VFW Recognizes Women's History Month

Remembering a trailblazer and VFW member for her time in the Women’s Army Corps during World War II

March is Women’s History Month. It is a time to recognize the female trailblazers who set the course for those who followed. Women veterans are no exception. The women serving in the early wars were true pioneers paving the way for the following generations of women veterans.

World War II vet Phyllis Michaux was one such individual. At 20 years old, Michaux was a war widow living in Buffalo, New York. At 21, she decided to enlist in the Women’s Army Corps in 1943.

Following her basic training in Des Moines, Iowa, Michaux was stationed at Camp Upton, New York, where she worked as a clerk typist. In a 2003 interview for the Library of Congress Veterans History Project, Michaux said she grew bored at Camp Upton and wanted to be transferred.

She was eventually transferred from her unit to the Office of Strategic Services (OSS), the precursor to the Central Intelligence Agency.

In 1944, Michaux traveled across the Atlantic Ocean aboard the Queen Elizabeth with 15 other OSS women and thousands of male service members. They arrived in Scotland on D-Day, June 6, 1944.

From there, Michaux was stationed in London from June-November, where she experienced continual bombings from the Germans.

“Those things were landing all day and all night,” Michaux said in her Veterans History Project interview. “There were never any alerts like what you see in the movies, you know, sirens ringing and that sort of thing, because they never stopped. It just never stopped.”

While the bombings continued, life went on in London. Michaux recalled being able to find restaurants that remained open through it all.

When she was assigned to Paris in November, that all changed. While the city was liberated just months earlier, living conditions were paltry.

Michaux and her fellow OSS members lived with no heat and next-to-no hot water. One of them purchased a kettle to warm water for washing. Most businesses and restaurants in Paris were closed.

When the war in Europe ended on May 8, 1945, Michaux was still in Paris and recalled the celebrations on the Camps Elysees, though she did not attend. She went north to La Havre, where she boarded a ship headed for home.

After demobilizing in New York, she took the train to Buffalo, where her parents picked her up.

“My parents met me and that was that,” she said. “There was no flag waving, no bugles, no big congratulations, no medals, no nothing. But that was the way it was in those days.”

She tried to go back to college using her G.I. Bill benefits but was refused. She was told colleges had to “save places for the boys.”

Michaux married Frenchman Raoul Michaux, whom she met in New York and lived the majority of her life in France. She maintained her U.S. citizenship.

AUDIENCE WAS ‘FASCINATED’
When Michaux died in 2015, she was a member of VFW Post 605 in Paris, France. Also a member of that Post is VFW Legislative Director Kristina Keenan, who was living in Paris at the time and was invited to speak at Michaux’s memorial service.
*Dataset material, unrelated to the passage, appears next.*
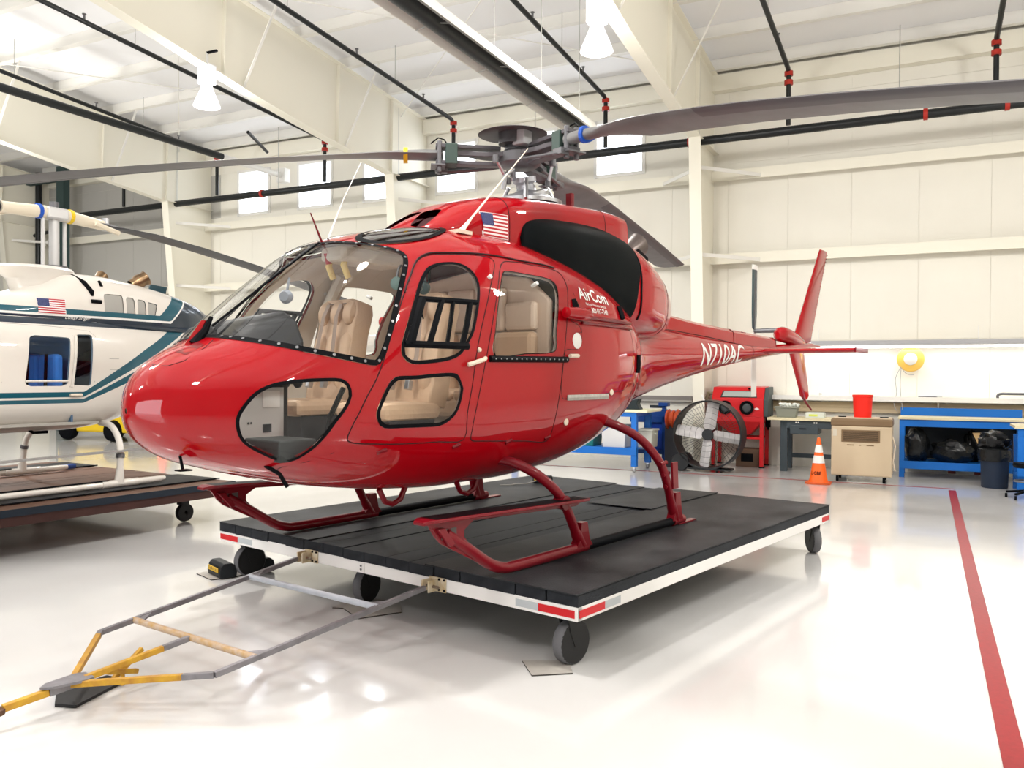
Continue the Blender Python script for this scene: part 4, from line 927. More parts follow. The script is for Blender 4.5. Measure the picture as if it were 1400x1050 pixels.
def pilot_seat(y, lab):
    r = MB().box(1.22, 1.72, y-.23, y+.23, 1.42, 1.53).build('front_seat', TAN, heli, bevel=.04, label=lab)
    Mx = Matrix.Translation((1.68, y, 1.5)) @ Matrix.Rotation(math.radians(12), 4, 'Y')
    mb = MB(Mx)
    mb.loftsec([[(a, b*w, z) for a, b in ((0, -1), (-.06, -.9), (-.06, .9), (0, 1), (.09, .95), (.09, -.95))] for w, z in ((.22, 0), (.235, .15), (.22, .35), (.21, .5), (.215, .56), (.225, .66), (.20, .73), (.14, .75))])
    mb.build('backrest', TAN, r, True, bevel=.01)
    for i in (-1, 0, 1):
        MB(Mx).tube([(-.04, i*.135-.058, .645), (-.05, i*.135-.03, .645), (-.055, i*.135, .645), (-.05, i*.135+.03, .645), (-.04, i*.135+.058, .645)], [.03, .085, .095, .085, .03], 14, sx=.55, sy=1.0).build('headrest_roll', TAN, r, True)
        MB(Mx).tube([(-.03, i*.135, .08), (-.045, i*.135, .14), (-.048, i*.135, .45), (-.03, i*.135, .52)], [.02, .055, .055, .02], 10, sx=1.1, sy=.8).build('back_roll', TAN, r, True)
    mb = MB(Mx)
    for i in (-1, 1): mb.tube([(.02, i*.068, .75), (-.10, i*.068, .70), (-.125, i*.07, .6), (-.12, i*.09, .3), (-.14, i*.07, .12)], .022, 6, sx=.9, sy=.15)
    mb.build('harness', mat('harness_tan', (.42, .32, .26), .7), r)
    mb = MB(Mx)
    for i in (-1, 1): mb.box(-.16, -.12, i*.08-.02, i*.08+.02, .08, .14)
    mb.build('buckle', STEEL, r, bevel=.004)
    MB().box(1.28, 1.68, y-.2, y+.2, 1.19, 1.42).build('seat_base', mat('seat_base_black', (.02, .02, .022), .6), r)
    return r
pilot_seat(-.42, 'port front seat'); pilot_seat(.42, 'starboard front seat')
# instrument panel with rounded hood and pedestal, starboard of the centre line
mb = MB()
mb.loftsec([[(.60+x*.42, .02+y, z) for y, z in ((-.18, 1.64), (-.18, 1.82+.08*x), (-.10, 1.95+.10*x), (.02, 2.00+.10*x), (.45, 1.98+.10*x), (.55, 1.92+.08*x), (.58, 1.8+.06*x), (.58, 1.64))] for x in (0, .35, .7, 1)])
ip = mb.build('instrument_panel', DASH, heli, bevel=.03)
mb = MB()
for i, (y, z) in enumerate([(yy, zz) for zz in (1.9, 1.78, 1.66) for yy in (-.08, .04, .16, .28, .40)]): mb.cyl((1.02, y, z), (1.03, y, z), .045, n=14)
mb.build('gauge', mat('gauge_face', (.05, .06, .07), .3), ip)
MB().box(.75, 1.02, .0, .16, 1.19, 1.66).build('pedestal', DASH, heli, bevel=.02)
MB().box(.55, .80, -.55, -.22, 1.22, 1.34).build('battery_box', mat('dark_box', (.03, .035, .035), .6), heli, bevel=.01)
MB().box(.42, .95, -.04, -.02, 1.2, 1.62).build('side_console', mat('console_grey', (.60, .60, .58), .5), heli)
for x, z in ((.62, 1.52), (.62, 1.44), (.62, 1.36), (.70, 1.41), (.72, 1.41)): MB().cyl((x, -.045, z), (x, -.04, z), .006, n=8).build('console_screw', BLK, heli)
MB().box(.80, .86, -.045, -.04, 1.35, 1.40).build('console_switch', BLK, heli); MB().box(.80, .92, -.045, -.04, 1.50, 1.60).build('placard', WHT, heli)
MB().tube([(.95, -.42, 1.2), (1.0, -.42, 1.45), (1.10, -.42, 1.62)], .016, 8).build('cyclic_stick', BLK, heli, True)
# cabin post between the windows, overhead console
for s_ in (-1, 1): MB().tube([(1.86, s_*.80, 1.30), (1.90, s_*.86, 1.7), (1.97, s_*.80, 2.2), (2.0, s_*.66, 2.45)], .05, 8).build('cabin_pillar', BEIGE, heli, True)
MB().box(1.35, 1.9, -.12, .12, 2.44, 2.54).build('overhead_console', BEIGE, heli, bevel=.03)
mb = MB(); mb.tube([(1.42, -.05, 2.46), (1.41, -.05, 2.42), (1.45, -.05, 2.34)], .022, 10); mb.tube([(1.42, .10, 2.46), (1.41, .10, 2.42), (1.45, .10, 2.34)], .022, 10)
mb.build('control_handle', mat('cream_handle', (.80, .60, .25), .4), heli, True, label='two cream overhead control levers')
MB().tube([(1.36, .06, 2.50), (1.38, .06, 2.43)], .02, 8).build('lever_knob', FLR, heli, True)
mb = MB(); mb.lathe([(.0, -.03), (.035, -.03), (.045, 0), (.03, .03), (0, .03)], (.98, -.02, 2.18), (-1, -.5, 0), 16); mb.tube([(.98, -.02, 2.18), (1.02, 0, 2.3)], .008, 6)
mb.build('compass', mat('compass_grey', (.25, .28, .33), .4), heli, True)
def headset(x, y, z, m):
    r = thing('headset', 'x', 'headset', (x, y, z), 0.4)
    for s_ in (-1, 1): MB().lathe([(.0, .028), (.03, .025), (.042, .0), (.042, -.02), (.03, -.028), (0, -.028)], (s_*.06, 0, 0), (1, 0, 0), 16).build('ear_cup', m, r, True)
    MB().tube([(s*.07*math.cos(0), 0, 0) if False else (.07*math.cos(a), 0, .02+.10*math.sin(a)) for s, a in [(1, t) for t in np.linspace(0, PI, 10)]], .008, 6).build('headband', GREYM, r, True)
    MB().tube([(-.06, 0, -.04), (-.08, -.02, -.10), (-.03, -.03, -.2)], .005, 6).build('cord', BLK, r, True)
    return r
headset(1.50, -.50, 2.27, mat('green_headset', (.12, .20, .18), .35))['label'] = 'green-grey headset hanging behind the windshield, nearer the levers'
headset(1.54, -.63, 2.25, mat('dark_headset', (.04, .07, .07), .35))['label'] = 'dark headset hanging nearest the port windshield corner'
rebase(heli, (3.3, 0, .46))

# ------------------------------------------------------------ platform under the red helicopter
DECKM = mat('deck_grey', (.024, .027, .033), .55, spec=.15, noise=.5, nscale=3, stretch=(.6, 3, 3), bump=.2, bscale=60, col2=(.011, .013, .017))
MATM = mat('rubber_mat', (.044, .046, .050), .5, spec=.15, noise=.6, nscale=2.2, bump=.15, bscale=90, col2=(.008, .009, .011))
NAVY = mat('deck_edge_navy', (.010, .018, .030), .5)
WPAINT = mat('white_frame_paint', (.80, .79, .77), .35)
RFL = mat('red_reflector', (.55, .01, .015), .35); SFL = mat('silver_reflector', (.45, .48, .50), .35)
CAST = mat('caster_black', (.012, .012, .013), .5); TYRE = mat('caster_tread', (.13, .13, .14), .6)
PLX, PLY = 1.736, -1.691
pl = thing('platform_dolly', 'low white-framed platform with a black plank deck under the red helicopter', 'platform', (PLX, PLY, 0), -.0067)
LX, LY = 4.338, 3.616
rnd = random.Random(3)
me_pl = None
for i in range(16):
    w = LY/16; z = rnd.uniform(-.004, .003)
    if me_pl is None:
        o = MB().box(0, LX-.02, 0, w-.007, -.07, 0).build('plank', DECKM, pl, bevel=.004); me_pl = o.data
        o.location = (.003, i*w, .455+z)
    else:
        o = bpy.data.objects.new('plank', me_pl); COL.objects.link(o); o.parent = pl; o.location = (.003-rnd.uniform(0, .012), i*w+.002, .455+z)
fr = MB().box(0, LX, 0, .05, .304, .386).build('side_rail', WPAINT, pl, bevel=.003)
MB().box(0, LX, LY-.05, LY, .304, .386).build('side_rail', WPAINT, pl, bevel=.003)
fe = MB().box(-.002, .05, 0, LY/2-.006, .304, .386).build('end_rail', WPAINT, pl, bevel=.003)
MB().box(-.002, .05, LY/2-.003, LY, .304, .386).build('end_rail', WPAINT, pl, bevel=.003)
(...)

Keenan recounted Michaux’s military career, which was met with fascination by those in attendance. They knew Michaux as a great advocate for American’s living in Europe, but not about her time in the Women’s Army Corps.

“The audience at her memorial at the American Church in Paris was fascinated by my telling of her military years,” Keenan later said. “Most Americans in Paris knew her as having founded several women’s expat associations and her legislative advocacy to secure overseas voting rights. They had never heard about her time during the war.”

Before conducting the military honors at Michaux’s memorial service, Keenan added a personal statement: “As a veteran myself, I would like to personally commend Phyllis Michaux, wherever she may be, for her distinguished military service, for her willingness to volunteer during wartime and for her bravery. She is a true American hero.”